Do Algarve para a América do Sul em busca de um sonho. Rui Capela é o português que treina o 3 de Febrero, clube de média dimensão no Paraguai. «Vim para me afirmar como técnico. Em Portugal nunca tive essa oportunidade», recorda. A verdade é que em Portugal pouco se conhece de mais um emigrante do futebol luso. Uma realidade que pode mudar.

O Maisfutebol conversou com Rui Capela para conhecer o Paraguai que encontrou, onde chegou há cerca de um mês, pela mão de um grupo de empresários. Para trás fica o trabalho realizado como treinador ou coordenador técnico de clubes como o Quarteirense, Lagoa, Portimonense e Esperança de Lagos.

«Quero deixar a marca de um europeu na América do Sul. Não é fácil, porque eles valorizam muito os treinadores locais, ao contrário de Portugal, onde se aceita tudo, muitas vezes de qualidade duvidosa. Felizmente é um cenário que está a mudar», lembra Rui Capela, ao nosso jornal.

«Aqui, Iturbe é um fenómeno»

O 3 de Febrero luta pela manutenção. «É uma espécie de Olhanense ou Portimonense, mas melhor. Havia algumas carências a nível de infra-estruturas, mas o clube tem um centro de estágio e um bom estádio», explica. Chegou como director técnico, agora é o treinador da equipa principal, trabalhando de perto com Saturnino Arrúa, lenda do futebol paraguaio da década de 70.

Os índios, o trânsito e os assaltos que obrigam a «saber viver»

Teve convites da China e de Angola. Optou pela América do Sul e, garante, não está nada arrependido. «Descobri um futebol muito competitivo e muito técnico. Esta é uma região onde se pode crescer como treinador, mas admito que socialmente foi um choque. São vários mundos dentro de um mundo», diz. Estava dado o mote para um relato detalhado da realidade social de um Paraguai, onde os índios deixaram as florestas.

«Impressionou-me ver os indígenas, que estão a chegar à cidade. É uma imagem de pobreza extrema a que não estava habituado. No século XXI pensei que já não encontrava esta realidade. Eles não têm trabalho, saem das florestas e vêm para as grandes cidades. Dormem ao ar livre, nos jardins. Vê-se mães com bebés ao colo a pedir nos semáforos. Há muita delinquência, também. Nunca fui assaltado, mas todos os dias há notícias de roubos e assassinatos. É preciso saber viver e ter cuidado. É o que mais me preocupa aqui», confessa.

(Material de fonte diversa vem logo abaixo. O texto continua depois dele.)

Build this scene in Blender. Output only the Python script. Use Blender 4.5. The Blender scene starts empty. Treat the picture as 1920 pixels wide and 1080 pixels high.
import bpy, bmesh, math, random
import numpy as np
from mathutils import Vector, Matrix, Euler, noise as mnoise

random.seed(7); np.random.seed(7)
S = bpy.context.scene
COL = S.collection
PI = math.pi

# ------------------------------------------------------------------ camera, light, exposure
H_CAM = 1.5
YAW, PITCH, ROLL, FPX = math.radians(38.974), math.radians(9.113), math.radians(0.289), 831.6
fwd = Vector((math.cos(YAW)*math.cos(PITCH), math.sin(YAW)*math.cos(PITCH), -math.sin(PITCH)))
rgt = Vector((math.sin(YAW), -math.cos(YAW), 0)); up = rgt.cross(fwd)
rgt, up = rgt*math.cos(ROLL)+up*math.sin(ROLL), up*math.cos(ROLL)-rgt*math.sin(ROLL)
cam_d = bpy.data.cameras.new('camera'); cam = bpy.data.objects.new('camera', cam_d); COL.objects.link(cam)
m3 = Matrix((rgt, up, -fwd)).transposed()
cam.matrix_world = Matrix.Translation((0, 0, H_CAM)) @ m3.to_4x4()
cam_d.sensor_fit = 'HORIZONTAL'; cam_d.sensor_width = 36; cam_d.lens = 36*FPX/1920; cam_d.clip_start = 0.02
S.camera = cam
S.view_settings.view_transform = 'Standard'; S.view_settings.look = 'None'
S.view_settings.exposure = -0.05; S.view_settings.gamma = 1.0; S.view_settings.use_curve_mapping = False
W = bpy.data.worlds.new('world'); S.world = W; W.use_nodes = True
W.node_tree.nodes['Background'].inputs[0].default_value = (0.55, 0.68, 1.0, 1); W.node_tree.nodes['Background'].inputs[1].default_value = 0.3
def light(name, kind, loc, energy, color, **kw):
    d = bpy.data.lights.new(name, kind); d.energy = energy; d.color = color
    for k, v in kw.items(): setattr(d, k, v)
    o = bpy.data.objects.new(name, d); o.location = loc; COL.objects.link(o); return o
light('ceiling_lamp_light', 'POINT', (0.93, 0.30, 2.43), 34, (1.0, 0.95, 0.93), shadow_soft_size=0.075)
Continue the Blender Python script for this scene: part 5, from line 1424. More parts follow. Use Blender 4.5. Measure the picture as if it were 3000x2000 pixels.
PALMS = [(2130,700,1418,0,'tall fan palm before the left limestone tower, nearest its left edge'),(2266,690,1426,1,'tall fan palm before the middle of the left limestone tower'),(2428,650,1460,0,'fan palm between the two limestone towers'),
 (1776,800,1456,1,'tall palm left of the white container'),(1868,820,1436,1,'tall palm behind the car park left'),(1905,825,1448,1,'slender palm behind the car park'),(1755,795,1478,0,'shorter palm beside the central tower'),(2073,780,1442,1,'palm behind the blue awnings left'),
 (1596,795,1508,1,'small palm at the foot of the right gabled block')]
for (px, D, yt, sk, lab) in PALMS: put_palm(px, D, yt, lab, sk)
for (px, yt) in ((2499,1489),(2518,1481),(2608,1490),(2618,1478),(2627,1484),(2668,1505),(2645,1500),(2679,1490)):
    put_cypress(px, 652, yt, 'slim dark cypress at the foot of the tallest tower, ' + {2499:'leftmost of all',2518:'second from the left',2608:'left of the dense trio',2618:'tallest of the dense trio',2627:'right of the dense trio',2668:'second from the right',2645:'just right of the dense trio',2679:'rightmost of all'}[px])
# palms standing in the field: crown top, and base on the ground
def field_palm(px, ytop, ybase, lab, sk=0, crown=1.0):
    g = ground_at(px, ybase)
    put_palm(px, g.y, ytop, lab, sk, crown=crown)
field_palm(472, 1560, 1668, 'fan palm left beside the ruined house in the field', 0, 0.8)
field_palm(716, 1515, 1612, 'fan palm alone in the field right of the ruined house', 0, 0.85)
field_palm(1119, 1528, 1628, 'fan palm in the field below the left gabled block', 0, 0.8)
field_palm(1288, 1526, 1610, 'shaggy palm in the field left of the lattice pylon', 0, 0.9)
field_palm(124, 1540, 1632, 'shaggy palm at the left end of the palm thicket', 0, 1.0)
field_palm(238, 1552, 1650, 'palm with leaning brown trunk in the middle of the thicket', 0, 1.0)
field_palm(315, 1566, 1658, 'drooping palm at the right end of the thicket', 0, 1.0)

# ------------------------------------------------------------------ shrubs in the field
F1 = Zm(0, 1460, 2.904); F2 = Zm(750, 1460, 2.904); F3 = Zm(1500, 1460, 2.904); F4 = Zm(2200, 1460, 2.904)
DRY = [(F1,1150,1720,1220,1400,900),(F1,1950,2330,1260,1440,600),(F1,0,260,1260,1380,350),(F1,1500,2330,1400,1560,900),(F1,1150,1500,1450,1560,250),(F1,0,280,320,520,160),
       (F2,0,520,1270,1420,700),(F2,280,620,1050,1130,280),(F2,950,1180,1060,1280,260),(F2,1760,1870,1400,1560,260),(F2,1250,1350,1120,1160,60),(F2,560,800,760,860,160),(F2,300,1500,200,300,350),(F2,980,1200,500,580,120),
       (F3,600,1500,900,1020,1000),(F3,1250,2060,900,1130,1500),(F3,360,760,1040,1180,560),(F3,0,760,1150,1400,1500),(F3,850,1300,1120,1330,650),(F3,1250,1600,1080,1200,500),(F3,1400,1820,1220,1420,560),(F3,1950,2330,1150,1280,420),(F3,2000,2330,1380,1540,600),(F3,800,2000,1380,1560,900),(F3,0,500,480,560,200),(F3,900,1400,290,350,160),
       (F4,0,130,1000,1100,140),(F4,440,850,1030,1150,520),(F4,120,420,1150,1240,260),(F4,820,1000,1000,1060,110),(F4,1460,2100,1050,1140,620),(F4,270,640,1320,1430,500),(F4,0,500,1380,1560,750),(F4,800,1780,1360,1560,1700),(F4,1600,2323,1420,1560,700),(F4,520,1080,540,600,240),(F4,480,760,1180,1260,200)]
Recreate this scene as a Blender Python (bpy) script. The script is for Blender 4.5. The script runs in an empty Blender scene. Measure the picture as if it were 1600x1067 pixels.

A vida na Cidade de Leste já se começa a assemelhar à vida no seu Portugal. «A primeira semana foi difícil. Mas começando a trabalhar, a adaptação fica facilitada. Hoje estou perfeitamente ambientado», confessa.

«Andar na estrada aqui é o verdadeiro «Salve-se quem puder». O trânsito é infernal, porque esta é uma zona comercial. Não se sabe quando se pode passar ou não, é por tentativas. No início era uma confusão muito grande para mim, agora já me desenrasco melhor», conta.

«Se tiver de ficar na América, fico»

Portugal, onde tirou o curso de treinador em 2007, ao lado do seleccionador sub-21 Rui Jorge ou do adjunto do F.C. Porto Vítor Pereira, entre outros, fica para trás. O tempo é de afirmação no Paraguai.

«O meu objectivo é chegar a clubes de primeiro nível, mas não tem de ser na Europa. Se tiver de ficar na América, fico. Para já tenho três anos pela frente. Depois logo se vê», afirma.

Aos poucos, o futebol paraguaio vai conquistando o seu coração. «Gosto de ver os estádios cheios, as claques a puxar pelas duas equipas. É uma imagem que raramente se vê em Portugal. Aqui é todos os domingos», conclui.